The plaintiff, however, claimed that the passage of the river in 1900 by members of Mrs. DuPont's family free of toll would break the bar of the statute. The evidence does not show that this was regarded by Mrs. DuPont or the bridge company as any exercise of her right to cross the bridge free of toll, but only the ferry. A part of the bridge had been broken, so that it could not be crossed. If Mrs. DuPont had asserted her right to cross the bridge *Page 538 free of toll at this time, and it had been accorded her, a very different question would be presented; but it is not every entry that breaks the continuity of adverse possession. There must be an assertion of right and performance of some act that reinstates the party in possession of his right. See notes, 13 Am. Decis., 185, and 83 Am. Decis., 499. But, in addition to this, the bar of the statute was complete and the plaintiff's right entirely gone, when the crossing of the river free of toll took place in 1900, after the commencement of this action.

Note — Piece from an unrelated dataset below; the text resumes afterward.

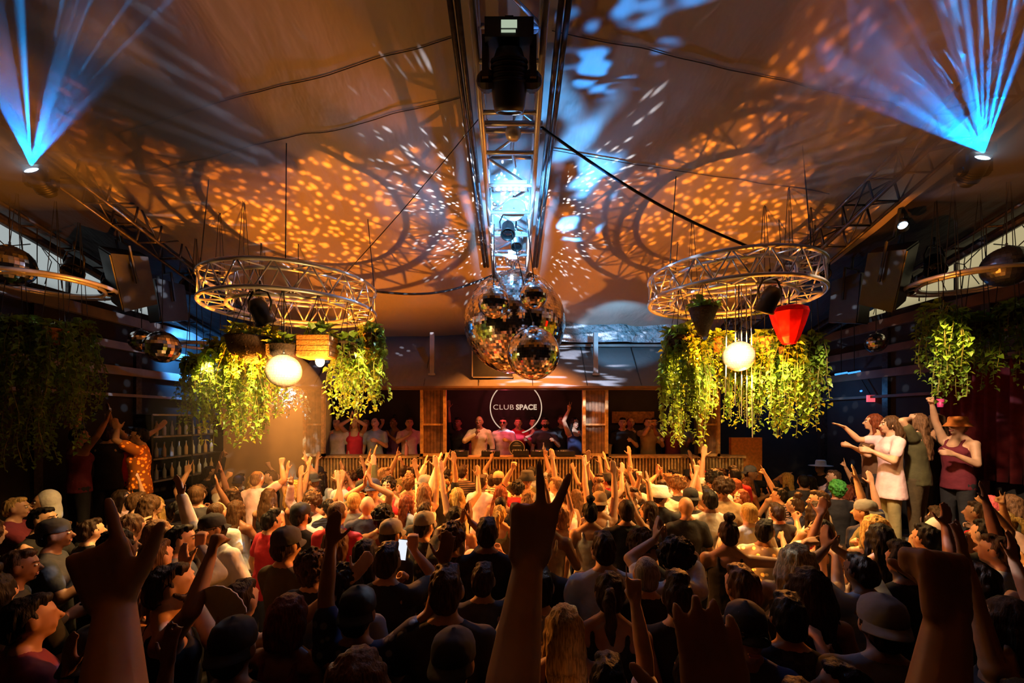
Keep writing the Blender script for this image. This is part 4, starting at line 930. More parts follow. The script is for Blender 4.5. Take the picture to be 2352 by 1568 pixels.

Respondent further insists that even if adverse possession for ten years with full notice to the true owner would bar an action for the recovery of land based on a contract or on a judgment rendered for its possession, this rule would not apply to an easement or license. It is not material to the discussion of this question whether the privilege to which the plaintiff was entitled be regarded an easement or a license, for a license can stand on no higher ground than an easement in this respect. Nor is it necessary to decide whether a bridge is real or personal property, because sufficient time has passed during which the plaintiff was continually denied her right to free passage, for the statute to be as effective in one case as in the other. We can discover no principle of law upon which the plaintiff's position that an easement or license is not barred by the actual denial and exclusion of the claimant by the owner of the servient property for ten years, can be sustained. The case of Bowen v.Team, 6 Rich., 300, is conclusive. It was there held, the continued adverse possession for the statutory period of a right of way by the owner of the soil over which it passes to the exclusion of the person claiming the easement, is a complete bar under the statute of limitations. In Railway v.Beaudrot, 63 S.C. 269, 41 S.E., 299, the same principle is again announced, and it is supported by the Courts of other States. Jones on Easements, sec. 866. The case of Parkins v. Dunham, 3 Strob., 225, is not opposed to this view, for the decision there that the easement to flow water was not *Page 539 barred by the owner of the land cultivating it, for the statutory period is placed on the ground that the easement to overflow was not inconsistent with a degree of cultivation, and the cultivation of the land was no interruption of the easement. In the case now under discussion there was an absolute denial and deprivation of the license or easement for more than ten years, with full and repeated notice to the claimant. The plea of the statute of limitations must be sustained. It is, therefore, unnecessary to consider the plaintiff's exceptions.

The judgment of this Court is, that the judgment of the Circuit Court be reversed and the complaint dismissed.